Tra tutti i deserti non so decidere quale sia il più terribile. A modo mio credo di averli attraversati tutti. L’unica cosa che mi renderebbe il ricordo insopportabile sarebbe accorgermi che il mio passaggio non ha lasciato tracce, che la sabbia, il ghiaccio o la terra hanno già cancellato il mio cammino. Come non fosse mai successo.

Mi rendo conto che è ridicolo, ma mi sembrerebbe di aver sofferto-lottato-sanguinato per nulla, come se non fosse mai stato. Solo me stessa come testimone, come prova, come memoria. Potrei anche dubitare, a un certo punto, che sia accaduto davvero. Che quel deserto sia davvero esistito. Come fare per uscirne? La pazzia.

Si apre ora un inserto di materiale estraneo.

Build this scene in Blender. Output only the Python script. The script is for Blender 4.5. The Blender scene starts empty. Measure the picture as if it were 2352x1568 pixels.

Di ogni deserto ho apprezzato la durezza, senza cedimenti. Anche se sei sul punto di soccombere, un deserto non si muove a compassione, ti toglierebbe la possibilità di farcela con le tue sole forze. D’altro canto lui è lì per quello. Un deserto ti dà dei segnali di vita, ma non te la offre come se ti fosse dovuto qualcosa. Quale verità può fare più male se non quella che ti sbatte in faccia che niente ti è dovuto e che sei qui per guadagnarti i privilegi che stai reclamando?

Ogni deserto fa di te un niente, tu a quel punto devi scegliere: arrenderti all’evidenza o immaginarti migliore e quindi capace di arrivare all’oasi? Dipende tutto dalla storia che ti stai raccontando, viaggiatore.